DESCRIPTION OF THE TASK
Reproduce the first line and every line after it, exactly, through the one containing "rng = np.random.RandomState(7)". Leave out the rest.

═══ RECORDS SHOWN ═══

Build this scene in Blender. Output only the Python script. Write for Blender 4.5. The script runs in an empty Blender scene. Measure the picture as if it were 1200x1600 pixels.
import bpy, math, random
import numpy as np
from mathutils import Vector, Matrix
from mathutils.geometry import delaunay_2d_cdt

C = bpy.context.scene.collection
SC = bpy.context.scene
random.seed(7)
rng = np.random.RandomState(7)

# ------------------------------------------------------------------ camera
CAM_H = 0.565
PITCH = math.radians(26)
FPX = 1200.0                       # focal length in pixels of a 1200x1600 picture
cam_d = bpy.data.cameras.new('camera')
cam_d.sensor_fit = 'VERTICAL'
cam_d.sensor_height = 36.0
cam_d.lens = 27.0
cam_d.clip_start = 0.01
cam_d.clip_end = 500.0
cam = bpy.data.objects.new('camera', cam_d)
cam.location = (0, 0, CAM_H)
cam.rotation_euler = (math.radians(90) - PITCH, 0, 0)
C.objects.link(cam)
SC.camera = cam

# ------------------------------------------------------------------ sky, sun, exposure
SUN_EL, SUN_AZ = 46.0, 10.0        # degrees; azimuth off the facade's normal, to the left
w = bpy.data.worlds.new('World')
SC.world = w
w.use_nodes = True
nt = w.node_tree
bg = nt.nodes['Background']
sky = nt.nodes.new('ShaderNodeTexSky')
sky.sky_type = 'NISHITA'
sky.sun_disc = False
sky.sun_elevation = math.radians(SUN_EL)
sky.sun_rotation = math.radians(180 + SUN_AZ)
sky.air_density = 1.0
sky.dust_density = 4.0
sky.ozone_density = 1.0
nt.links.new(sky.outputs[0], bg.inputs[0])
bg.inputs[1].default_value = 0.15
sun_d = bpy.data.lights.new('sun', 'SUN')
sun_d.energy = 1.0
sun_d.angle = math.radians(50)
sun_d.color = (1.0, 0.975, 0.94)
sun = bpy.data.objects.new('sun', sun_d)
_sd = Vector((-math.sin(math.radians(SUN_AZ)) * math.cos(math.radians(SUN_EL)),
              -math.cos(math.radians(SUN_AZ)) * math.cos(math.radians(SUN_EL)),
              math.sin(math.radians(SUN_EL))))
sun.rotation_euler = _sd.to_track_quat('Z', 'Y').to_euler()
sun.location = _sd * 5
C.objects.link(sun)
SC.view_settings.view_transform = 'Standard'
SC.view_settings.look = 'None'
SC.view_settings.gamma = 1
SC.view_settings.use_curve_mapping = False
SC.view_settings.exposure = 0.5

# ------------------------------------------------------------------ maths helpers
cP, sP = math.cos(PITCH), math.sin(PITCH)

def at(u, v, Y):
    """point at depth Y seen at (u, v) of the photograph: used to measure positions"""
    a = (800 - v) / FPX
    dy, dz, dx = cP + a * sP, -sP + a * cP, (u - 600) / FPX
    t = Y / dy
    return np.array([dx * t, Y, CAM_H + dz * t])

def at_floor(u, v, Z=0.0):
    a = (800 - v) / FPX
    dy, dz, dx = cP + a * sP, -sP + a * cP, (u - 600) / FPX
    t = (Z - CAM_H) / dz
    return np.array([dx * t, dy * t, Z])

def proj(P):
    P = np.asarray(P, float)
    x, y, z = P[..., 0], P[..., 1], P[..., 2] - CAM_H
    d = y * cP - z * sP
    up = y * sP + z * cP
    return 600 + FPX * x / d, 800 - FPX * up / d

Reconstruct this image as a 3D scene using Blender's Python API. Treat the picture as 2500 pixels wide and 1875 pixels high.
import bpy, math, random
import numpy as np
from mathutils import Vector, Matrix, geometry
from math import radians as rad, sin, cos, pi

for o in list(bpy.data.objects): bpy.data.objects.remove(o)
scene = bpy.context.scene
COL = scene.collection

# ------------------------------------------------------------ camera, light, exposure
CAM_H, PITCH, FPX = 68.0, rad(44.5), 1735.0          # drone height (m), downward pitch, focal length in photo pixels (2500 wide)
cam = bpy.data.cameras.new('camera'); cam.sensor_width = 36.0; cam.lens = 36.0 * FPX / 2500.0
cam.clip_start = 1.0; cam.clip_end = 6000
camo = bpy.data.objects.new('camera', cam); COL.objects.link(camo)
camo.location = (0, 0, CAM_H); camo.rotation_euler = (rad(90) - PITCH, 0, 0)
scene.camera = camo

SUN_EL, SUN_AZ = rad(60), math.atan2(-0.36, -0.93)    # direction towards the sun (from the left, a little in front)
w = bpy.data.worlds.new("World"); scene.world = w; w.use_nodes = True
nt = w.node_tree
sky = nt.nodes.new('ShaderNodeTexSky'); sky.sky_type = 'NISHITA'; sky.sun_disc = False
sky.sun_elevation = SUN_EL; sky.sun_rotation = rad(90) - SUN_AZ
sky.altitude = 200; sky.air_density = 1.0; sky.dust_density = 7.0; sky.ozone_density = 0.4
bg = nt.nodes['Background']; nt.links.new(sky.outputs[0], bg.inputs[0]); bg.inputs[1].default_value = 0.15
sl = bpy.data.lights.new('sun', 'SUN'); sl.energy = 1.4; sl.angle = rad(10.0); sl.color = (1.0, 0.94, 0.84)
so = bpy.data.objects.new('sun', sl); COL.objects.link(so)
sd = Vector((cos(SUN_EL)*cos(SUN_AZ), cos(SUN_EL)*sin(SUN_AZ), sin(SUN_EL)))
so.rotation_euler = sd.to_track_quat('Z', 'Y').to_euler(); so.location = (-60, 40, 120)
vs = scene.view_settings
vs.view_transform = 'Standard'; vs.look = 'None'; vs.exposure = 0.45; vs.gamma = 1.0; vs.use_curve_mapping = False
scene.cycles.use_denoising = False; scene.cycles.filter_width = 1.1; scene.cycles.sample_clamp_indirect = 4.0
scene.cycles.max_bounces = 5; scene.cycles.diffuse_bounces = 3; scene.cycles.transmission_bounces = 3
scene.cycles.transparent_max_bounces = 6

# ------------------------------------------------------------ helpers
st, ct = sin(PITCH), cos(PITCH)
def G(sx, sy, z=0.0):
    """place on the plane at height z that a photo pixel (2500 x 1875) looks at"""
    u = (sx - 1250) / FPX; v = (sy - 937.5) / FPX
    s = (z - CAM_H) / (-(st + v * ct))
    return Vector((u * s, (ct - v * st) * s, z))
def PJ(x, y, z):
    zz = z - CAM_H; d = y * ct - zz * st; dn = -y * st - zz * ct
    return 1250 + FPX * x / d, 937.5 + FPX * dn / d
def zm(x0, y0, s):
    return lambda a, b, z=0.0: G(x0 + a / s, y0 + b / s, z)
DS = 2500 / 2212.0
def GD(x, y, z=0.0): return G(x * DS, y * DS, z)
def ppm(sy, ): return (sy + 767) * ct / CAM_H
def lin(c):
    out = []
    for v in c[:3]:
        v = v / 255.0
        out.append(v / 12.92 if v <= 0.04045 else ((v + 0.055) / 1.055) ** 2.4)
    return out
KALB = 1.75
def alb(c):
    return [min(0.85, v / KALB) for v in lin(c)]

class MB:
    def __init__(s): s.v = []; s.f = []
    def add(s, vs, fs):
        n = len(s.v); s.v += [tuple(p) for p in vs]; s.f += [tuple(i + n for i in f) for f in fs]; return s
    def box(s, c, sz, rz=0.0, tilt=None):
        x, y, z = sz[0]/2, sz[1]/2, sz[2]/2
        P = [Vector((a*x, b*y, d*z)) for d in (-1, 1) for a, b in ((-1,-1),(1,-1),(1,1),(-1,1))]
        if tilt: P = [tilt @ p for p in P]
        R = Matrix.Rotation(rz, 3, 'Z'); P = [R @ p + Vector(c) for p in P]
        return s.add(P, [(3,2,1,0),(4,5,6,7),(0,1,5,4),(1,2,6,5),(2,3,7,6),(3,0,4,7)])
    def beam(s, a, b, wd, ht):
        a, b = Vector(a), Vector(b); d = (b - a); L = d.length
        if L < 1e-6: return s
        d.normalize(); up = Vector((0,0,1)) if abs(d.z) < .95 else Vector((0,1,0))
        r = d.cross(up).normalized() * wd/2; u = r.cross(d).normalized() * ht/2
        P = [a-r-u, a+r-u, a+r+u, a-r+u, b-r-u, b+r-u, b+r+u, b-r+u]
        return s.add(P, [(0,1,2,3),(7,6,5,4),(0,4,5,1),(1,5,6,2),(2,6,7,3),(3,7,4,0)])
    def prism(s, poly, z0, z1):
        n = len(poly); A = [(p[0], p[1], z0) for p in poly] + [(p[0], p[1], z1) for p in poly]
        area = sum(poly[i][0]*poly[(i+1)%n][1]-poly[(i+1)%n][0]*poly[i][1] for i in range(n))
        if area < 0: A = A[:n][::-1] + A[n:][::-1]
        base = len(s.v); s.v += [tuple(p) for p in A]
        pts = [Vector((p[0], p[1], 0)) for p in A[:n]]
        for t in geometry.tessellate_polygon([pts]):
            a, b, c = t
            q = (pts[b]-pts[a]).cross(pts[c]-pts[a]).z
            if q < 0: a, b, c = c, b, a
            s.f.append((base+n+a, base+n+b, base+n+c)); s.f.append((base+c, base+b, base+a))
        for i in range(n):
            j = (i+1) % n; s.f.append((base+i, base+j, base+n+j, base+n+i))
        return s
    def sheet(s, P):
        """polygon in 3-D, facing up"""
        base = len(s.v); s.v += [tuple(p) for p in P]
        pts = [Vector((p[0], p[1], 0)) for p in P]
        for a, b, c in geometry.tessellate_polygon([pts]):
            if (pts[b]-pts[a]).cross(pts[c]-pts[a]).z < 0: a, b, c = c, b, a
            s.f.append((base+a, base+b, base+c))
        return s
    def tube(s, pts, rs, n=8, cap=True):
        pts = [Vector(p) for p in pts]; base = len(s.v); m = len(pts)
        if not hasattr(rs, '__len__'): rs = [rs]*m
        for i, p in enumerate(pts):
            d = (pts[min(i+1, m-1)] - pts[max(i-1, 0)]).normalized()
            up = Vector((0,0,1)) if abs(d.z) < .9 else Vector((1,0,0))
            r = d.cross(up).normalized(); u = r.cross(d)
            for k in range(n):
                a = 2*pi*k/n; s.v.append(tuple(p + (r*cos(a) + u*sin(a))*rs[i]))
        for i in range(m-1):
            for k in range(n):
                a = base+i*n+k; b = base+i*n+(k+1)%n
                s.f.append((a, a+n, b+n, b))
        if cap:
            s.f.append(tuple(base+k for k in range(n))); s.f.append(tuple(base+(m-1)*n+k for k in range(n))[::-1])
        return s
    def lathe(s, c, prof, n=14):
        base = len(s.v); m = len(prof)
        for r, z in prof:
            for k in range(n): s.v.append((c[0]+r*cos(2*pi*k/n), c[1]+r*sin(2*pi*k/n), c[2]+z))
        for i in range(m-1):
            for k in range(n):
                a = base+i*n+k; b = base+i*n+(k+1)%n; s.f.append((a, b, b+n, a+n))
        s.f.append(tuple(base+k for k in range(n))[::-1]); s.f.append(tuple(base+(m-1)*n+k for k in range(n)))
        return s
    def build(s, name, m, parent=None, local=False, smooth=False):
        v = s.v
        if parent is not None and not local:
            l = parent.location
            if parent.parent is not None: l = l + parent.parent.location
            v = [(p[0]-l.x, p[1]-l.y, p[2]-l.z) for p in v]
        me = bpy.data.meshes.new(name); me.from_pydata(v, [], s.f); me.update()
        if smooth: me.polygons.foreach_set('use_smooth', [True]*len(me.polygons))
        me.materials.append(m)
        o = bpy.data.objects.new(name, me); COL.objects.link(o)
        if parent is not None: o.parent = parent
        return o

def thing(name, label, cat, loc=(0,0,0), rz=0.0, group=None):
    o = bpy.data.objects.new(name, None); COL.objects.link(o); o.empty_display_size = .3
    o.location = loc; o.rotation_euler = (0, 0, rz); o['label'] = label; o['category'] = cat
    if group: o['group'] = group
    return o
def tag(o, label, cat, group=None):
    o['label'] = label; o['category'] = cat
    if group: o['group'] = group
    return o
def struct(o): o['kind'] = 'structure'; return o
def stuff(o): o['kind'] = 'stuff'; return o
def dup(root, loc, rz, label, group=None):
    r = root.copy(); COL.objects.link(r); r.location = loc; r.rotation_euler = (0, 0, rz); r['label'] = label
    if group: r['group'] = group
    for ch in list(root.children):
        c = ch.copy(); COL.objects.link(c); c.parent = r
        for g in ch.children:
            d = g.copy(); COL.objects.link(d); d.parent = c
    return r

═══

WRITTEN ANSWER
Build this scene in Blender. Output only the Python script. Write for Blender 4.5. The script runs in an empty Blender scene. Measure the picture as if it were 1200x1600 pixels.
import bpy, math, random
import numpy as np
from mathutils import Vector, Matrix
from mathutils.geometry import delaunay_2d_cdt

C = bpy.context.scene.collection
SC = bpy.context.scene
random.seed(7)
rng = np.random.RandomState(7)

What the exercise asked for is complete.